Curing black hole singularities with local scale invariance

We show that Weyl-invariant dilaton gravity provides a description of black holes without classical spacetime singularities. Singularities appear due to ill-behaviour of gauge fixing conditions, one example being the gauge in which theory is classically equivalent to standard General Relativity. The main conclusions of our analysis are: (1) singularities signal a phase transition from broken to unbroken phase of Weyl symmetry, (2) instead of a singularity there is a "baby-universe" or a white hole inside a black hole, (3) in the baby universe scenario there is a critical mass after which reducing mass makes black hole larger as viewed by outside observers, (4) if a black hole could be connected with white hole through the "singularity", this would require breakdown of (classical) geometric description, (5) the singularity of Schwarzschild BH solution is non-generic and so it is dangerous to rely on it in deriving general results.

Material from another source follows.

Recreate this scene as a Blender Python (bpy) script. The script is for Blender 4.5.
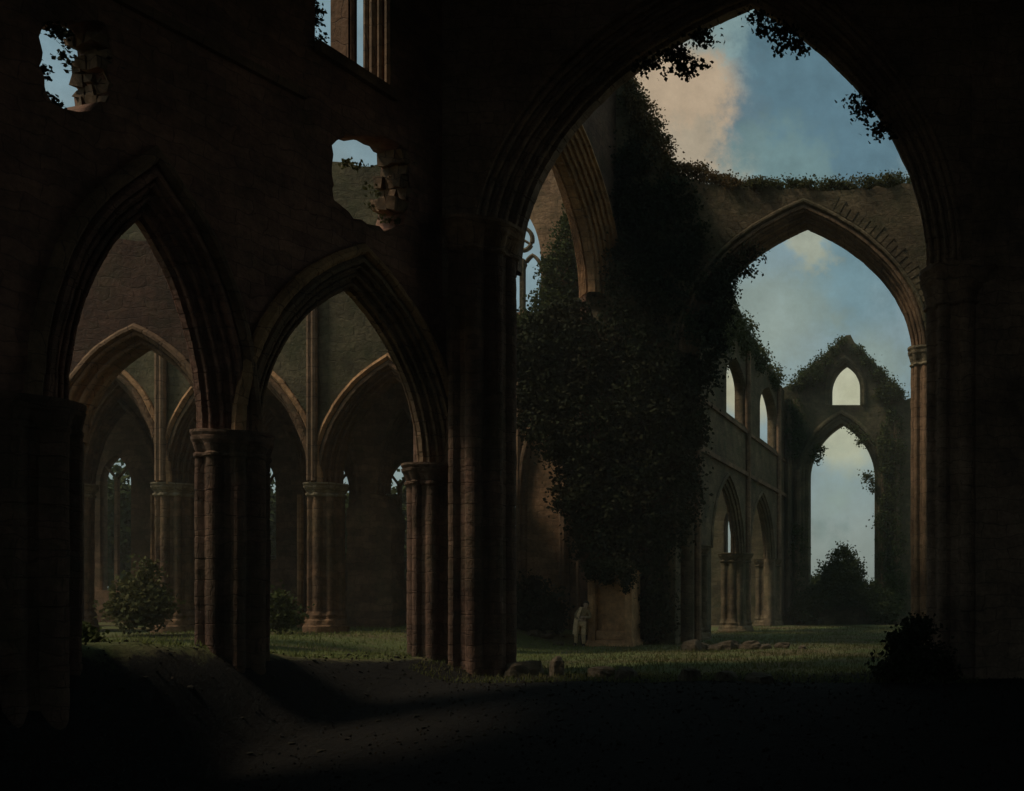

Our results may have important consequences for resolving issues related to information-loss puzzle. The theory we use is basically a completion of General Relativity, containing neither additional physical excitations nor higher-derivative terms, but requires physical scalar field such as Higgs field of Standard Model. Though quantum effects are still crucial and may change the proposed classical picture, a position of building quantum theory around essentially regular classical solutions normally provides a much better starting point.